By the way, NetSci was a very good conference. (I gave a talk on my Congressional research there.) I acquired some awesome new data on political cabinet networks and will be collaborating with Brian Uzzi from Northwestern's business school (in addition to some of the usual math/physics crowd) in studying it. (Brian was already working with some Oxford folks, so I got to meet with him and talk with him a couple of times at the meeting. He gave a great invited presentation that included references to both Wang Chung and the Traveling Wilburys. Dude!) I'm not as well-known in networks as in the applied math/nonlinear dynamics community, but things seem to be on the upswing here as well. (FYI: More important is that those who do know me respect my work...)
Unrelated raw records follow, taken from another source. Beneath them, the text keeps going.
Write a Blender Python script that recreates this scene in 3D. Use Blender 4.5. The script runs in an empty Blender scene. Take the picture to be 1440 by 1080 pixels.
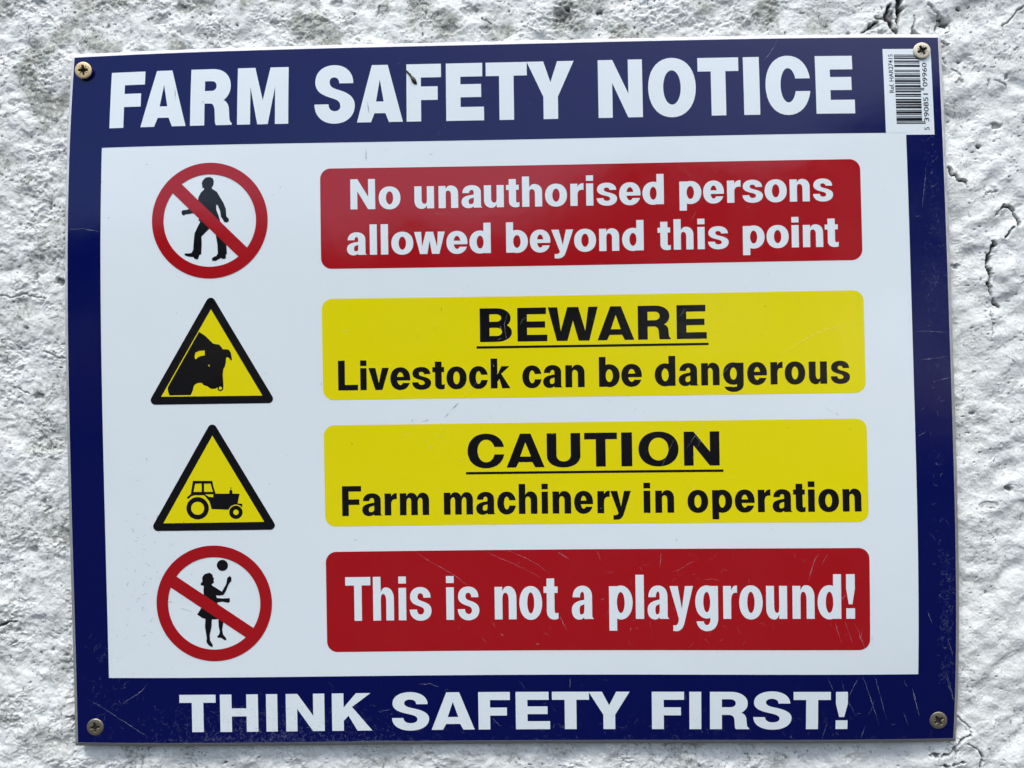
import bpy, math, random
import numpy as np
from mathutils import Vector, Matrix
from mathutils.geometry import delaunay_2d_cdt

# ------------------------------------------------------------------ camera, sky, sun, exposure
# board millimetres (u right, v up, w out of the wall) -> world metres (X, Z, -Y); the board centre hangs 1.5 m up
MM = 0.001
HEIGHT = 1.5
def W(u, v, w): return (u*MM, -w*MM, HEIGHT + v*MM)

sc = bpy.context.scene
cam_d = bpy.data.cameras.new('camera')
cam = bpy.data.objects.new('camera', cam_d)
sc.collection.objects.link(cam)
cam_d.sensor_width = 36.0
cam_d.lens = 1050.0/1440.0*36.0
cam_d.clip_start = 0.01
cam_d.clip_end = 500.0
_r = Matrix.Rotation(-0.01382, 3, 'Z') @ Matrix.Rotation(0.02008, 3, 'Y') @ Matrix.Rotation(0.01433, 3, 'X')
_b = Matrix(((1,0,0),(0,0,-1),(0,1,0)))
cam.matrix_world = Matrix.Translation(W(10.926, -1.697, 386.402)) @ (_b @ _r).to_4x4()
sc.camera = cam

SUN_EL, SUN_AZ = math.radians(58), math.radians(-34)     # azimuth measured from straight out of the wall, minus = left
world = bpy.data.worlds.new('World'); sc.world = world
world.use_nodes = True
wn = world.node_tree.nodes; wl = world.node_tree.links
for n in list(wn): wn.remove(n)
sky = wn.new('ShaderNodeTexSky'); sky.sky_type = 'NISHITA'; sky.sun_disc = False
sky.sun_elevation = SUN_EL
sky.sun_rotation = math.pi - SUN_AZ*-1
sky.air_density = 1.0; sky.dust_density = 2.2; sky.ozone_density = 1.0
bg = wn.new('ShaderNodeBackground'); bg.inputs['Strength'].default_value = 0.15
wo = wn.new('ShaderNodeOutputWorld')
wl.new(sky.outputs[0], bg.inputs[0]); wl.new(bg.outputs[0], wo.inputs[0])

sd = bpy.data.lights.new('sun', 'SUN'); sd.energy = 1.5; sd.angle = math.radians(14); sd.color = (1.0, 0.98, 0.95)
sun = bpy.data.objects.new('sun', sd); sc.collection.objects.link(sun)
_d = Vector((math.sin(SUN_AZ)*math.cos(SUN_EL), -math.cos(SUN_AZ)*math.cos(SUN_EL), math.sin(SUN_EL)))
sun.rotation_euler = _d.to_track_quat('Z', 'Y').to_euler()
sun.location = (-1, -2, 4)

sc.view_settings.view_transform = 'Standard'
sc.view_settings.look = 'None'
sc.view_settings.exposure = 0.76
sc.view_settings.gamma = 1.0

# ------------------------------------------------------------------ measured layout, in millimetres on the board









BOW = [2.689, 6.626, -5.18, -0.479, 2.473, -0.308, 1.106, 0.121, 3.132, 5.734, -0.779, -0.524, 1.103, -3.822, 0.499]
LINES = {
 'title': (139.5, 169.58, [
   [('F',-203.77,-185.61), ('A',-187.19,-163.38), ('R',-161.09,-139.33), ('M',-136.54,-110.01)],
   [('S',-96.49,-75.64), ('A',-74.52,-50.85), ('F',-48.91,-31.08), ('E',-28.54,-9.11), ('T',-7.99,13.14), ('Y',13.14,37.27)],
   [('N',49.61,72.24), ('O',75.16,99.45), ('T',100.56,121.39), ('I',123.81,131.96), ('C',134.98,157.96), ('E',160.59,180.34)],
 ]),
 'foot': (-173.47, -154.11, [
   [('T',-170.65,-151.83), ('H',-149.57,-129.92), ('I',-125.73,-119.91), ('N',-115.53,-95.64), ('K',-91.77,-71.09)],
   [('S',-60.9,-41.76), ('A',-40.54,-18.36), ('F',-16.33,-0.08), ('E',2.87,20.4), ('T',21.52,40.42), ('Y',40.22,61.17)],
   [('F',72.42,88.74), ('I',91.43,97.42), ('R',101.81,121.52), ('S',123.6,142.85), ('T',143.84,162.46), ('!',165.04,170.98)],
 ]),
 'r1': (94.59, 110.09, [
   [('N',-78.23,-65.56), ('o',-63.73,-52.58)],
   [('u',-45.38,-35.34), ('n',-33.0,-22.96), ('a',-21.24,-10.59), ('u',-9.68,0.45), ('t',1.67,8.45), ('h',9.87,20.09), ('o',21.61,32.83), ('r',34.55,41.32), ('i',42.63,46.26), ('s',47.98,58.36), ('e',59.47,70.34), ('d',71.34,82.19)],
   [('p',90.12,101.25), ('e',102.15,112.66), ('r',114.26,121.16), ('s',122.06,132.36), ('o',133.26,144.45), ('n',145.95,156.05), ('s',157.75,167.85)],
 ]),
 'r2': (71.22, 86.75, [
   [('a',-80.35,-70.22), ('l',-68.6,-64.95), ('l',-62.93,-59.18), ('o',-57.55,-46.3), ('w',-45.8,-30.08), ('e',-29.27,-18.52), ('d',-17.51,-6.56)],
   [('b',1.34,12.48), ('e',13.49,24.01), ('y',24.52,35.73), ('o',36.14,47.34), ('n',48.95,59.13), ('d',60.64,71.6)],
   [('t',78.73,85.35), ('h',86.86,96.87), ('i',98.97,102.57), ('s',104.27,114.67)],
   [('p',121.85,132.82), ('o',133.82,144.98), ('i',146.47,150.06), ('n',152.15,162.32), ('t',163.22,170.1)],
 ]),
 'y1': (25.61, 42.87, [
   [('B',-12.78,3.64), ('E',6.48,21.77), ('W',22.17,47.72), ('A',47.42,66.14), ('R',68.05,84.69), ('E',87.7,102.88)],
 ]),
 'y1b': (1.81, 17.08, [
   [('L',-85.87,-75.74), ('i',-74.53,-71.28), ('v',-70.27,-59.83), ('e',-59.12,-48.87), ('s',-47.95,-38.21), ('t',-37.5,-31.21), ('o',-30.29,-19.94), ('c',-18.72,-8.98), ('k',-7.56,2.48)],
   [('c',8.66,18.58), ('a',19.29,29.21), ('n',30.72,40.52)],
   [('b',47.88,58.45), ('e',59.25,69.7)],
   [('d',76.21,86.72), ('a',88.32,98.3), ('n',99.7,108.96), ('g',110.74,121.07), ('e',122.86,132.77), ('r',134.55,140.68), ('o',141.67,151.95), ('u',153.73,162.81), ('s',164.69,174.26)],
 ]),
 'y2': (-38.94, -21.63, [
   [('C',-20.0,-1.02), ('A',-0.01,19.44), ('U',20.66,37.83), ('T',39.85,56.56), ('I',58.67,64.19), ('O',67.4,87.7), ('N',90.39,108.29)],
 ]),
 'y2b': (-62.76, -47.42, [
   [('F',-84.87,-75.02), ('a',-74.61,-64.35), ('r',-63.03,-56.73), ('m',-55.21,-40.17)],
   [('m',-32.55,-17.61), ('a',-15.99,-6.14), ('c',-5.13,4.51), ('h',5.93,15.45), ('i',17.67,20.91), ('n',23.24,32.73), ('e',34.24,43.92), ('r',46.14,52.47), ('y',52.77,63.21)],
   [('i',69.63,73.03), ('n',75.53,85.01)],
   [('o',91.78,102.21), ('p',104.2,114.3), ('e',115.49,125.46), ('r',127.04,133.35), ('a',134.33,144.17), ('t',144.66,150.75), ('i',152.03,155.37), ('o',157.13,167.43), ('n',169.19,178.5)],
 ]),
 'r3': (-116.77, -94.27, [
   [('T',-83.91,-70.99), ('h',-69.67,-58.99), ('i',-56.55,-52.68), ('s',-50.85,-39.67)],
   [('i',-32.04,-28.08), ('s',-26.15,-15.07)],
   [('n',-7.15,4.0), ('o',5.52,17.16), ('t',17.97,25.45)],
   [('a',32.31,43.4)],
   [('p',51.36,63.27), ('l',64.84,69.05), ('a',70.83,81.63), ('y',82.05,93.85), ('g',94.9,106.35), ('r',108.95,115.91), ('o',116.94,128.65), ('u',130.4,140.84), ('n',143.52,154.44), ('d',155.99,167.72), ('!',170.19,174.51)],
 ]),
}
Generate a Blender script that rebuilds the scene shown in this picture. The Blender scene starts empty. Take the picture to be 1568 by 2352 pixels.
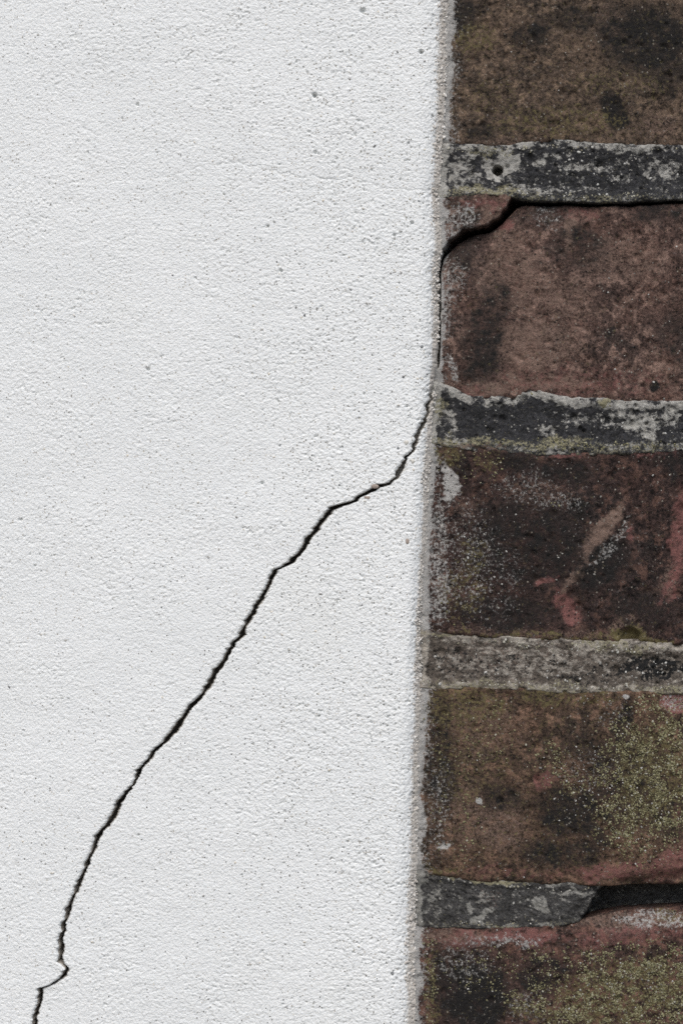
import bpy, math, random
import numpy as np

# ------------------------------------------------------------------ camera, sky, sun, exposure
SC = bpy.context.scene
COL = SC.collection
DIST, YAW, ROLL = 750.0, math.radians(6.5), math.radians(1.9)     # millimetres, radians
FOC = 1568.0 * DIST / 208.0                                       # 1568 picture units span 208 mm of wall
CP = np.array([DIST * math.sin(YAW), -DIST * math.cos(YAW), 0.0])
FW = -CP / DIST
R0 = np.cross(FW, [0, 0, 1.0]); R0 /= np.linalg.norm(R0)
U0 = np.cross(R0, FW)
RT = math.cos(ROLL) * R0 + math.sin(ROLL) * U0
UP = math.cos(ROLL) * U0 - math.sin(ROLL) * R0

cam_data = bpy.data.cameras.new('camera')
cam = bpy.data.objects.new('camera', cam_data); COL.objects.link(cam)
from mathutils import Matrix
m = Matrix.Identity(4)
for i in range(3):
    m[i][0], m[i][1], m[i][2], m[i][3] = RT[i], UP[i], -FW[i], CP[i] * 0.001
cam.matrix_world = m
cam_data.sensor_fit = 'VERTICAL'; cam_data.sensor_height = 36.0
cam_data.lens = 36.0 * FOC / 2352.0
cam_data.clip_start = 0.02; cam_data.clip_end = 500.0
cam_data.dof.use_dof = True
cam_data.dof.focus_distance = 0.748
cam_data.dof.aperture_fstop = 5.6
SC.camera = cam
SC.cycles.max_bounces = 4; SC.cycles.diffuse_bounces = 3
SC.cycles.use_denoising = False                                  # keep the grain of the surfaces

SUN_EL, SUN_AZ = math.radians(50), math.radians(10)              # azimuth from straight in front of the wall, minus = left
world = bpy.data.worlds.new('World'); SC.world = world; world.use_nodes = True
wn = world.node_tree.nodes; wl = world.node_tree.links
sky = wn.new('ShaderNodeTexSky'); sky.sky_type = 'NISHITA'; sky.sun_disc = False
sky.sun_elevation = SUN_EL; sky.sun_rotation = math.pi + SUN_AZ
sky.air_density = 1.0; sky.dust_density = 2.5; sky.ozone_density = 1.0
wl.new(sky.outputs[0], wn['Background'].inputs[0]); wn['Background'].inputs[1].default_value = 0.09

sd = bpy.data.lights.new('sun', 'SUN'); sd.energy = 1.5; sd.angle = math.radians(40); sd.color = (1.0, 0.97, 0.93)
sun = bpy.data.objects.new('sun', sd); COL.objects.link(sun)
from mathutils import Vector
sdir = Vector((math.sin(SUN_AZ) * math.cos(SUN_EL), -math.cos(SUN_AZ) * math.cos(SUN_EL), math.sin(SUN_EL)))
sun.rotation_euler = sdir.to_track_quat('Z', 'Y').to_euler()
sun.location = sdir * 5

vs = SC.view_settings
vs.view_transform = 'Standard'; vs.look = 'None'; vs.gamma = 1.0; vs.use_curve_mapping = False
vs.exposure = 0.5

# ------------------------------------------------------------------ picture units <-> wall millimetres
def project(x, y, z):
    """wall point in mm -> picture units (1568 x 2352)"""
    dx, dy, dz = x - CP[0], y - CP[1], z - CP[2]
    w = dx * FW[0] + dy * FW[1] + dz * FW[2]
    a = dx * RT[0] + dy * RT[1] + dz * RT[2]
    b = dx * UP[0] + dy * UP[1] + dz * UP[2]
    return 784 + FOC * a / w, 1176 - FOC * b / w
def onwall(pts, depth):
    """picture points -> (x, z) in mm on the vertical plane at that depth behind the render face"""
    p = np.asarray(pts, float)
    d = FW[None] + RT[None] * ((p[:, :1] - 784) / FOC) - UP[None] * ((p[:, 1:2] - 1176) / FOC)
    t = (depth - CP[1]) / d[:, 1]
    q = CP[None] + d * t[:, None]
    return q[:, 0], q[:, 2]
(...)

On the way back from NetSci, a delay for one train, cause me to miss the last connection at Birmingham New Street. I then walked 5 minutes to a nearby station so that I could visit a couple of extra nodes in Britain's train network and finally get home. I made it to my apartment at 12:30 --- about 2 hours later than planned, but at least I made it and could sleep in my own bed. During this ordeal, it occurred to me that my knowledge of British geography is almost entirely network-based. I basically think of how I can get from one city to another almost entirely based on how I how between different nodes of the network. I have figured out a little bit about how this network is embedded in two-dimensional space, but I know far more about travel in Britain along the network. This can occasionally cause mistakes on my part because the embeddedness in two-dimensional space of the network is quite important (as Mark Newman and Michael Gastner have stressed in several papers over the last couple of years).